It's Chrome OS' turn for the Google Now upgrade

Google has been increasingly pushing its Google Now virtual assistant and its "cards" convention across its different services and apps. The last one to get card-y was YouTube, where the cards will replace the older popups that relay additional information about videos. Now Google is teasing the next product to get a Google Now makeover, one that is probably long overdue anyway. The beta channel of its Chrome operating system has just gotten a new "Chrome Launcher 2.0", and the most outstanding feature is the presence of Google Now.

Instead of the "Classic" launcher that mimics a sort of Start menu, except with the icons arranged in a grid, the new 2.0 version puts a windows right in the middle of the screen with Google search front and center. To some extent, this mimics the behavior you'd see when you launch a new Chrome web browser tab, depending on your settings, of course. What is noticeable, however, is the card peeking below, which is a Google Now card familiar to those who have used the Google Search app on Android. It presents users with timely and relevant information given the user's preferences and browsing habits.

Given how Google Now has become central to Google's search experience, especially on its own platform like Android, one can perhaps wonder why it took them this long to incorporate this smart assistant into Chrome OS. Perhaps, the "inspiration" for this move is Cortana's upcoming prevalence in Windows 10. Microsoft's own virtual assistant will feature on the desktop as well as integrated into the new Spartan browser.

Some Chrome OS old timers might be a bit wary of these changes. The classic launcher allowed them to get to their list of apps quickly. The Launcher 2.0 seems to only present a curated list of frequently used apps, with a button to show all other apps. That said, Users who would want to have quick access to apps will most likely have those pinned to the panel anyway.

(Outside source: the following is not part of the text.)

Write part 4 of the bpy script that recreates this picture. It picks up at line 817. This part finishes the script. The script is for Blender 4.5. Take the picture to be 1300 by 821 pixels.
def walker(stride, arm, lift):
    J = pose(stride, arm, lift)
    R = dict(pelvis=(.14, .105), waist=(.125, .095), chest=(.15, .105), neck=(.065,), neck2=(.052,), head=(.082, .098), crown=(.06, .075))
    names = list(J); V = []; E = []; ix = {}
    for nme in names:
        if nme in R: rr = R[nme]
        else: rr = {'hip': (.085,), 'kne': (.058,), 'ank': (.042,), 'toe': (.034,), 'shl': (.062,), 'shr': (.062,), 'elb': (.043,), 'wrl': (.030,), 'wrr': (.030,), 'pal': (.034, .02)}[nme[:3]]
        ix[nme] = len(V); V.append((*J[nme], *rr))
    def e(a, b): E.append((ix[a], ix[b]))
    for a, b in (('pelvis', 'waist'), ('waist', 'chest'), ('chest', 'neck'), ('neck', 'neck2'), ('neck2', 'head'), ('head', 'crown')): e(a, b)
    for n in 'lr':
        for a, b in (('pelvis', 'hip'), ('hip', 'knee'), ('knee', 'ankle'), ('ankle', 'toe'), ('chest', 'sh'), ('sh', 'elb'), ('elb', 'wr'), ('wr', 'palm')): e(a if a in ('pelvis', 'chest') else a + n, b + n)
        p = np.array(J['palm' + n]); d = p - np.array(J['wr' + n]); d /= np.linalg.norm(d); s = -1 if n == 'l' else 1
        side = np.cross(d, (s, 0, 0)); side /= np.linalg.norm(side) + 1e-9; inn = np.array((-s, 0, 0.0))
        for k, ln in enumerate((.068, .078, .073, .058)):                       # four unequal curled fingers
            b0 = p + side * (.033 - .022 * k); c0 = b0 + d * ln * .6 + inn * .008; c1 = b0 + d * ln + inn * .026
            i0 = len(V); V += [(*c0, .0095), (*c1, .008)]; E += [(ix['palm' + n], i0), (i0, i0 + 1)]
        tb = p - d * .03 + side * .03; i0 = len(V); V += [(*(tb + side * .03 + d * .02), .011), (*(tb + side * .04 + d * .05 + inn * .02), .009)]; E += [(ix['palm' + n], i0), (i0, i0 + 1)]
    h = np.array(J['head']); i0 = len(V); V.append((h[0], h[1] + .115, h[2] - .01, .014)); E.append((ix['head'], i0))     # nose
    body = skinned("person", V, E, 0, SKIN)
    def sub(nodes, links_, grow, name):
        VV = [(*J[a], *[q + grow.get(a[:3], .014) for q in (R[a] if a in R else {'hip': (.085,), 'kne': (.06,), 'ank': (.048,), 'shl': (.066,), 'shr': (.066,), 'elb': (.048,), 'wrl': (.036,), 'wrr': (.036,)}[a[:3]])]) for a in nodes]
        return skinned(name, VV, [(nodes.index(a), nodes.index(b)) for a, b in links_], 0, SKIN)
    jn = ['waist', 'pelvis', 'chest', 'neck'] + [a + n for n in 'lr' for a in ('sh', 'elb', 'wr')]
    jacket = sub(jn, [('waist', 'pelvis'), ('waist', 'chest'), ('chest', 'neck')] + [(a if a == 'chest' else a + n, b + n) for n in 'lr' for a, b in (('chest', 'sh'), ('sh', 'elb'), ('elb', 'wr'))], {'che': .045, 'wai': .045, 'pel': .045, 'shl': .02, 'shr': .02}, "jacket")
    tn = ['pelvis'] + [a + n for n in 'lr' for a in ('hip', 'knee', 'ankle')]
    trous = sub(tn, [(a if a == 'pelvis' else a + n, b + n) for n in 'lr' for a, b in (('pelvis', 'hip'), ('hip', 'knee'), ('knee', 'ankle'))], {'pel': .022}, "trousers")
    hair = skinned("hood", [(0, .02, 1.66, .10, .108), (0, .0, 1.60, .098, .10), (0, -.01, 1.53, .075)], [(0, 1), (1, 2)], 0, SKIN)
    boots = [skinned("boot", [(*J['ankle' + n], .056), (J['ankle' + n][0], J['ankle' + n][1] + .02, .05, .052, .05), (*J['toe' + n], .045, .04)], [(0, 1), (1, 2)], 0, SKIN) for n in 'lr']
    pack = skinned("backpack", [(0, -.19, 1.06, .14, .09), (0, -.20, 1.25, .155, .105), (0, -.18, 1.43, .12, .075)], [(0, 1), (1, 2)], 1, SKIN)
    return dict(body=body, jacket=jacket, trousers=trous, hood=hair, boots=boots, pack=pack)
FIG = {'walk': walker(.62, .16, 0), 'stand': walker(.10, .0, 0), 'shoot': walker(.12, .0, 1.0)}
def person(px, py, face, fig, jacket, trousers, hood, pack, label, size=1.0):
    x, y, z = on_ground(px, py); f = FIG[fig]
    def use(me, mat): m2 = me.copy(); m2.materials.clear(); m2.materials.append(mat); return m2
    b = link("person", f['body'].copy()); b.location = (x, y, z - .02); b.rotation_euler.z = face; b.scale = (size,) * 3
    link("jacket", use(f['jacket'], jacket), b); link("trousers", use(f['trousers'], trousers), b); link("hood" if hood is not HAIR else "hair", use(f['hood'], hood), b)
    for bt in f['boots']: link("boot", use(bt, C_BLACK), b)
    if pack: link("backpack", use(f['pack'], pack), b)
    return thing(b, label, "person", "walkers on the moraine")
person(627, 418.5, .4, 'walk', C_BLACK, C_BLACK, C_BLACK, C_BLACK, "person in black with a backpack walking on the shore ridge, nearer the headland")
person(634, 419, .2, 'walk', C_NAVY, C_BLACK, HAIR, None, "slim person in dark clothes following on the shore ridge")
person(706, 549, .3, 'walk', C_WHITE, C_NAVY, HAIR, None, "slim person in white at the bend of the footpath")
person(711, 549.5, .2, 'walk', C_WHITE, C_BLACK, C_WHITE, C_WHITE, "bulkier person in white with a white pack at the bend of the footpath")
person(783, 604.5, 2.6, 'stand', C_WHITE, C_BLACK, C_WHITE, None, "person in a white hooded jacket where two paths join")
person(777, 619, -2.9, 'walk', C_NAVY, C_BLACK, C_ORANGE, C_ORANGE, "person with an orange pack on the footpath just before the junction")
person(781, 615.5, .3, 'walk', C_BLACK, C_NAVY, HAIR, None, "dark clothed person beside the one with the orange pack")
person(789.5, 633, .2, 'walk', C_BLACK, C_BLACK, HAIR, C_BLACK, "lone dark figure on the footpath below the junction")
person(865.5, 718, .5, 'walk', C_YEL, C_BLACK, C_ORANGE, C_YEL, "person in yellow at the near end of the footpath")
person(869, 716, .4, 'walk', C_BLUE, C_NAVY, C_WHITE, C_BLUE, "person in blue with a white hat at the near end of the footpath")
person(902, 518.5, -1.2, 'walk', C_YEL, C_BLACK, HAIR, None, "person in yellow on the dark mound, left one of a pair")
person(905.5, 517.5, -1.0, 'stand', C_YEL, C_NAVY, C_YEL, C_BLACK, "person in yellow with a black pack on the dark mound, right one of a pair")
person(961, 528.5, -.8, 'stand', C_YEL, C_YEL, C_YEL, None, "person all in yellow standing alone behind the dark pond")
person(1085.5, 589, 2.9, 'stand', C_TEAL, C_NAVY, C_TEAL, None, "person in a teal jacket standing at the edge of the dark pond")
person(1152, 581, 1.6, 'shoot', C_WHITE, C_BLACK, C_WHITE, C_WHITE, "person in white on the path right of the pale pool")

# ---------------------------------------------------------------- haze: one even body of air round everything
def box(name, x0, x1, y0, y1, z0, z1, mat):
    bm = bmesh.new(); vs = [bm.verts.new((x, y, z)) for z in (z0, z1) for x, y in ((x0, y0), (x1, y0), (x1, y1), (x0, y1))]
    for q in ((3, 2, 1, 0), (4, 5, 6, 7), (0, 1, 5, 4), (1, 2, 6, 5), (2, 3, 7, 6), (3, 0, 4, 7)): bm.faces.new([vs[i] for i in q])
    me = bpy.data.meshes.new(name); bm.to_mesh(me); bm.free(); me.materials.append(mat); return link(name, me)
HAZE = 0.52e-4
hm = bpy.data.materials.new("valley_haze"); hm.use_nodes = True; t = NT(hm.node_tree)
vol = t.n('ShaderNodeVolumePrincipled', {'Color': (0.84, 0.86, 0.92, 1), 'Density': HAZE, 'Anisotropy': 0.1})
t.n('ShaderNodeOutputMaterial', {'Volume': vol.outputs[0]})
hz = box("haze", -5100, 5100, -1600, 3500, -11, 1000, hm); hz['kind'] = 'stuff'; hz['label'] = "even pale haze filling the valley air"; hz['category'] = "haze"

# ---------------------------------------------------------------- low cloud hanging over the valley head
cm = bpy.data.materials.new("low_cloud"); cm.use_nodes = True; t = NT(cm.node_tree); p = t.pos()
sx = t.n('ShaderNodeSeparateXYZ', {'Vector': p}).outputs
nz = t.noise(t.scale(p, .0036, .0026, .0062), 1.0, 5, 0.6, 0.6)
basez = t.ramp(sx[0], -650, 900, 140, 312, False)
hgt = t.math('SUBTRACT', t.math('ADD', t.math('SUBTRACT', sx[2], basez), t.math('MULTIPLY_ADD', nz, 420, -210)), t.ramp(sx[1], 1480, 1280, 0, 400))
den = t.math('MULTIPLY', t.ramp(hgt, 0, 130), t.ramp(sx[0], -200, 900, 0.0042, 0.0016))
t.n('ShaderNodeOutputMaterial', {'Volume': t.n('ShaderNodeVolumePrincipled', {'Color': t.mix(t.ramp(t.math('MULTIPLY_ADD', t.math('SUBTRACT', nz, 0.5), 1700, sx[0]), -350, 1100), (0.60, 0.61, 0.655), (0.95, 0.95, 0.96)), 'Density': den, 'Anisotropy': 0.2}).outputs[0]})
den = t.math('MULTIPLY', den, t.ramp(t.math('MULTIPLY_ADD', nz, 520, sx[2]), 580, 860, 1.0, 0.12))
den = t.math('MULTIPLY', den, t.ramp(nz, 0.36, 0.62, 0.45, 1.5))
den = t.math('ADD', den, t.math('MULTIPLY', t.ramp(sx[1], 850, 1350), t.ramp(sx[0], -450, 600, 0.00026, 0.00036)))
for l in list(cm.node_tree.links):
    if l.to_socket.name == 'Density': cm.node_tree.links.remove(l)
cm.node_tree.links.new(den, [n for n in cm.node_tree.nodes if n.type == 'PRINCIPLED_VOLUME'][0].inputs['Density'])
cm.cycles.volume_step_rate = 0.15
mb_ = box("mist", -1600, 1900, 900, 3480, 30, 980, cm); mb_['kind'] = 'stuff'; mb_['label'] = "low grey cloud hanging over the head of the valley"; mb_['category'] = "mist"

There is no mention of an option to return to the old launcher.

Naturally, that's not the only new feature in the latest Beta update for Chrome OS. The Chromebook platform has finally gotten support for extracting password-protected ZIP files. It now also supports automatic changing of timezones, handy for frequent travelers. Chrome OS is also starting its trek towards Material Design, starting with the Files app. Curious users should be aware that the Beta channel is, well, not completely stable. Although you can switch back and forth between Beta and Stable, doing so will require deleting all local data on the Chromebook.